Your husband should be supportive of his sister, and that means giving her a break now and then. I don't understand why you can't have the kids over to your house on occasion. Is there a reason you haven't seen them in months? Is she avoiding you because she knows you disapprove? Are you not inviting them because your husband is overly involved all the time? If she swears, even once, in your home, your husband needs to take her out on the porch and tell her to stop or he's packing her 3 kids in the car and sending all 4 of them home.
He also needs to get her into a parenting class so she can learn some skills with discipline. A lot of us grew up with "just wait until your father gets home" which taught us that our mothers had no power or authority - and we had to fight that image of women as we grew up. Your nephews have it even worse - "just wait until I call your uncle" - so they have no respect for their mother. The situation just escalates. At this point, your SIL is completely ineffective and undisciplined, and she can/must learn to stand on her own two feet.

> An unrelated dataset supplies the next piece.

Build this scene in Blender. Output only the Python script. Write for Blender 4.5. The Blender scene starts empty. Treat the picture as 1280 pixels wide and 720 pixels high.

If he reaches out to her on HIS schedule (meaning your family schedule) and her calls aren't just when she's in need of something, you won't feel so imposed upon. If you have scheduled family get-togethers, it will feel like an invitation for the cousins to play and get together, and those 3 kids can see a family the way it's supposed to operate, with kids getting gentle and constant guidance.
And your husband should not participate in or encourage any guilt trips when his sister calls her dad to get him involved. And how is it that you and your husband even know she calls? Is their dad calling your husband to relay this message? Then Grandpa needs to knock it off.
Both uncle and grandfather can be positive role models in the children's lives, and that's important when their own fathers are nowhere. But that means teaching everyone to stand on their own feet and not responding to mama's whining or sob story.